À cela, on peut ajouter certains programmes gouvernementaux visant à faciliter l’achat d’une première maison pour les jeunes familles, comme des rabais sur les taxes de vente des maisons neuves, un accès à des prêts hypothécaires pouvant aller jusqu’à 100 % de la valeur de la propriété, des crédits et des subventions pour les premiers acheteurs et les jeunes familles, et ainsi de suite.

Il est difficile de déterminer à quel point chacun de ces éléments ont contribué à ce que les jeunes adultes deviennent propriétaires de leur logement ou non. Il est néanmoins possible de fournir des informations à propos des différents sous-groupes de la population qui étaient les plus et les moins susceptibles d’être propriétaires de leur logement en 2006.

Premièrement et de façon assez peu surprenante, le taux de propriété augmente avec l’âge (tableau 1). Alors que seulement 38 % des jeunes âgés entre 25 et 27 ans et ne vivant plus chez leurs parents étaient propriétaires de leur logement en 2006, c’était le cas de 63 % des 31 à 33 ans et de 73 % des 37 à 39 ans. Ces clivages sont encore plus importants si l’on considère la situation de tous les jeunes adultes, qu’ils habitent chez leurs parents ou non1.

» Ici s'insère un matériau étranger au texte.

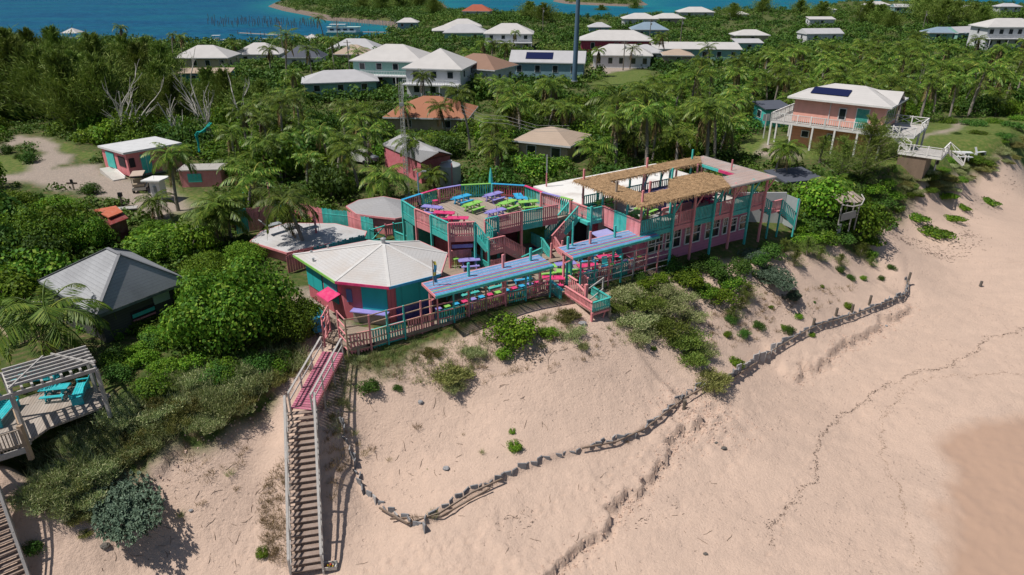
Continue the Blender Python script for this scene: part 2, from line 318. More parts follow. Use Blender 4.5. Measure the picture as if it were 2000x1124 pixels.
def make_terrain():
    ys=[6.]; 
    while ys[-1]<64: ys.append(ys[-1]+(.13 if 21<ys[-1]<56 else .3))
    while ys[-1]<2600: ys.append(ys[-1]*1.016)
    ys=np.array(ys)
    N=470; tx=np.linspace(-1,1,N); XX=[];YY=[]
    for y in ys:
        hw=y*.92+7 if y<64 else y*1.02+5
        XX.append(tx*hw+(1.5 if y<64 else 1.5)); YY.append(np.full(N,y))
    X=np.concatenate(XX);Y=np.concatenate(YY); Z=height(X,Y)
    rr=np.random.default_rng(8); pr=[]
    def trail(px,z,n,w,st=.62):
        P=PL(px,z); L=np.hypot(*np.diff(P,axis=0).T); 
        for k in range(n):
            off=rr.normal()*w; d=rr.uniform(0,3); side=1
            while d<L.sum():
                i=int(np.searchsorted(np.cumsum(L),d)); i=min(i,len(L)-1); f=(d-np.r_[0,np.cumsum(L)][i])/L[i]; q=P[i]+(P[i+1]-P[i])*f; t_=(P[i+1]-P[i])/L[i]; nn=np.array([-t_[1],t_[0]]); off+=rr.normal()*.08; pr.append((q+nn*(off+side*.1)).tolist()+[math.atan2(t_[1],t_[0])]); side=-side; d+=st*rr.uniform(.8,1.2)
    trail([(1120,1120),(1260,960),(1400,850),(1500,760),(1640,690),(1860,600),(2000,560)],-5.8,9,.8); trail([(640,1120),(680,1000),(700,960)],-5.4,5,.5); trail([(650,1110),(900,1050),(1150,960),(1330,850)],-5.6,7,.6); trail([(1500,1124),(1560,960),(1640,830),(1800,740),(2000,650)],-6.5,4,.5); trail([(760,1110),(1000,1110),(1200,1124)],-5.9,6,.7)
    trail([(560,1100),(480,1050),(300,1080),(120,1100)],-5,5,.5); trail([(720,860),(860,820),(1050,760),(1250,740)],-3,4,.8); trail([(500,900),(480,1000),(500,1110)],-3.8,4,.5); trail([(1790,560),(1850,480),(1930,420),(2000,380)],-5.8,6,.7)
    nearm=np.where(Y<62)[0]; xn,yn=X[nearm],Y[nearm]; order=np.argsort(yn); ynS=yn[order]
    for a,b_,an in pr:
        lo,hi=np.searchsorted(ynS,[b_-.4,b_+.4]); ix=order[lo:hi]; dx=xn[ix]-a; m=np.abs(dx)<.4; ix=ix[m]; dx=dx[m]; dy=yn[ix]-b_; ca,sa=math.cos(an),math.sin(an); u=(dx*ca+dy*sa)/.17; v=(-dx*sa+dy*ca)/.10; r2=u*u+v*v
        Z[nearm[ix]]+=-.055*np.exp(-r2)+.022*np.exp(-(np.sqrt(r2)-1.5)**2/.25)
    # beyond the sheet a skirt of sea bed: last row dropped
    nr=len(ys); idx=np.arange(nr*N).reshape(nr,N); q=np.stack([idx[:-1,:-1],idx[:-1,1:],idx[1:,1:],idx[1:,:-1]],-1).reshape(-1,4)
    me=bpy.data.meshes.new('ground'); me.vertices.add(len(X)); me.vertices.foreach_set('co',np.c_[X,Y,Z].ravel()); me.loops.add(q.size); me.loops.foreach_set('vertex_index',q.ravel().astype(np.int32))
    me.polygons.add(len(q)); me.polygons.foreach_set('loop_start',np.arange(0,q.size,4,dtype=np.int32)); me.polygons.foreach_set('use_smooth',np.ones(len(q),bool)); me.update(calc_edges=True)
    wx=X+1.6*fbm(X,Y,3,21,4); wy=Y+1.6*fbm(X,Y,3,22,4)
    def soft(P,w): d=pdist(wx,wy,P); s=np.where(inpoly(wx,wy,P),d,-d); return np.clip(s/w+.5,0,1)
    sand=soft(sand_poly,1.0)
    road=np.zeros(len(X)); 
    for P in road_polys: road=np.maximum(road,soft(P,1.2))
    lw=np.zeros(len(X))
    for P in lawn: lw=np.maximum(lw,soft(P,1.5))
    a=me.color_attributes.new('zones','FLOAT_COLOR','POINT')
    wt=soft(wet,1.3); a.data.foreach_set('color',np.c_[sand,road,lw,wt].ravel())
    return me
t=NT('ground_cover'); at=t.n('ShaderNodeVertexColor',layer_name='zones'); sp=t.n('ShaderNodeSeparateColor'); t.l(at.outputs['Color'],sp.inputs[0])
n1=t.noise(.18,4,'World'); n2=t.noise(2.2,5,'World'); n3=t.noise(26,3,'World'); n4=t.noise(7,6,'World',.65); n5=t.noise(.6,4,'World',.6,(.55,1.3,1))
sand=t.mix(n1.outputs[0],(.61,.46,.37),(.53,.395,.318)); sand=t.mix(t.ramp(n4.outputs[0],[(.35,(0,0,0)),(.75,(1,1,1))]),sand,t.mix(.5,sand,(.45,.335,.265)))
sand=t.mix(t.math('MULTIPLY',t.ramp(n5.outputs[0],[(.42,(0,0,0)),(.66,(1,1,1))]),.35),sand,(.44,.335,.275)); grain=t.ramp(n3.outputs[0],[(.26,(.72,.70,.68)),(.4,(1,1,1)),(1,(1,1,1))]); sand=t.mix(.35,sand,grain,'MULTIPLY')
soil=t.ramp(n2.outputs[0],[(.3,(.04,.07,.015)),(.5,(.07,.10,.022)),(.62,(.12,.10,.045)),(.78,(.26,.19,.12))])
grass=t.ramp(n2.outputs[0],[(.3,(.075,.12,.022)),(.5,(.12,.17,.035)),(.7,(.22,.20,.07))]); grass=t.mix(t.math('MULTIPLY',n3.outputs[0],.6),grass,(.05,.08,.015))
road=t.mix(n2.outputs[0],(.30,.245,.205),(.46,.375,.305)); road=t.mix(t.ramp(n4.outputs[0],[(.4,(0,0,0)),(.55,(.85,.85,.85))]),road,(.27,.23,.20))
c=t.mix(sp.outputs[2],soil,grass); c=t.mix(sp.outputs[1],c,road); c=t.mix(sp.outputs[0],c,sand)
c=t.mix(at.outputs['Alpha'],c,(.42,.285,.21)); 
# rock rim close to sea level in the harbour
gz=t.n('ShaderNodeNewGeometry'); sx=t.n('ShaderNodeSeparateXYZ'); t.l(gz.outputs['Position'],sx.inputs[0]); fy=t.math('GREATER_THAN',sx.outputs[1],140); lz=t.math('LESS_THAN',sx.outputs[2],SEA+1.5)
rock=t.ramp(n2.outputs[0],[(.35,(.08,.065,.055)),(.6,(.24,.185,.155))]); c=t.mix(t.math('MULTIPLY',fy,lz),c,rock)
t.base(c); t.l(t.math('MULTIPLY_ADD',at.outputs['Alpha'],-.62,.92),t.b.inputs['Roughness']); t.b.inputs['Specular IOR Level'].default_value=.25
# footprints and ripples
vo=t.n('ShaderNodeTexVoronoi'); vo.inputs['Scale'].default_value=2.1; mp=t.n('ShaderNodeMapping'); mp.inputs['Scale'].default_value=(1,1.5,.0); t.l(gz.outputs['Position'],mp.inputs[0]); t.l(mp.outputs[0],vo.inputs['Vector'])
fp=t.ramp(vo.outputs['Distance'],[(.0,(.0,.0,.0)),(.17,(.1,.1,.1)),(.24,(1,1,1)),(1,(1,1,1))]); msk=t.ramp(n1.outputs[0],[(.44,(1,1,1)),(.56,(0,0,0))]); fp=t.mix(msk,fp,(1.,1.,1.))
hgt=t.math('ADD',t.math('MULTIPLY',n4.outputs[0],.9),t.math('ADD',t.math('MULTIPLY',fp,.5),t.math('MULTIPLY',n3.outputs[0],.22)))
dry=t.math('MULTIPLY_ADD',at.outputs['Alpha'],-.95,1); hgt=t.math('MULTIPLY',hgt,dry); t.bump(hgt,.8,.10)
GROUND_M=t.m
gm=make_terrain(); gm.materials.append(GROUND_M); g=bpy.data.objects.new('ground',gm); COL.objects.link(g); g['kind']='structure'
# ------------------------------------------------------------ sea
t=NT('sea_water'); a=t.noise(.012,4,'World',.6,(1,2.2,1)); b=t.noise(.22,4,'World',.65,(1,1.9,1)); b2=t.noise(.06,3,'World',.6,(1,2.5,1))
sx=t.n('ShaderNodeSeparateXYZ'); gg=t.n('ShaderNodeNewGeometry'); t.l(gg.outputs['Position'],sx.inputs[0])
fx=t.n('ShaderNodeMapRange'); fx.inputs[1].default_value=60; fx.inputs[2].default_value=-150; t.l(sx.outputs[0],fx.inputs[0])
deep=t.ramp(a.outputs[0],[(.32,(.004,.17,.24)),(.55,(.003,.105,.23)),(.8,(.002,.065,.19))])
shal=t.ramp(a.outputs[0],[(.3,(.015,.31,.31)),(.5,(.006,.17,.28)),(.7,(.008,.24,.30))])
c=t.mix(fx.outputs[0],shal,deep); at=t.n('ShaderNodeVertexColor',layer_name='shallows'); c=t.mix(t.math('MULTIPLY',at.outputs['Color'],.75),c,(.05,.36,.33))
c=t.mix(t.math('MULTIPLY',t.ramp(b.outputs[0],[(.44,(0,0,0)),(.6,(1,1,1))]),.6),c,(.03,.22,.38))
c=t.mix(1,c,(.30,.58,.60),'MULTIPLY'); t.base(c); t.rough(.5); t.b.inputs['Specular IOR Level'].default_value=.08; t.bump(t.math('ADD',b.outputs[0],b2.outputs[0]),.9,.9)
SEA_M=t.m
ys=np.array([60*1.05**i for i in range(112)]+[]); tx=np.linspace(-1,1,90); X=np.concatenate([tx*(y*1.3+20) for y in ys]); Y=np.repeat(ys,90)
idx=np.arange(len(X)).reshape(len(ys),90); q=np.stack([idx[:-1,:-1],idx[:-1,1:],idx[1:,1:],idx[1:,:-1]],-1).reshape(-1,4)
me=bpy.data.meshes.new('sea'); me.from_pydata(np.c_[X,Y,np.full(len(X),SEA)].tolist(),[],q.tolist()); me.materials.append(SEA_M)
sdv=sdland(X,Y); ca=me.color_attributes.new('shallows','FLOAT_COLOR','POINT'); sv=np.clip(1+sdv/30,0,1)**1.5; ca.data.foreach_set('color',np.c_[sv,sv,sv,np.ones(len(sv))].ravel())
o=bpy.data.objects.new('sea',me); COL.objects.link(o); o['kind']='structure'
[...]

Tableau 1 La stabilité financière et le fait d'être marié avec enfants contribuent à l'accession à la propriété des jeunes adultes. Une nouvelle fenêtre s'ouvrira

Tableau 1
La stabilité financière et le fait d'être marié avec enfants contribuent à l'accession à la propriété des jeunes adultes

On peut difficilement être étonné du fait que le revenu du ménage ait lui aussi un impact très marqué sur les chances d’être propriétaire de son logement. Alors que seulement 22 % des jeunes adultes vivant dans un ménage dont le revenu était de moins de 30 000 $ par année étaient propriétaires de leur logement, c’était le cas de 68 % de ceux dont le revenu du ménage se situait entre 50 000 $ et moins de 80 000 $ et de 82 % de ceux dont le revenu était de 100 000 $ ou plus.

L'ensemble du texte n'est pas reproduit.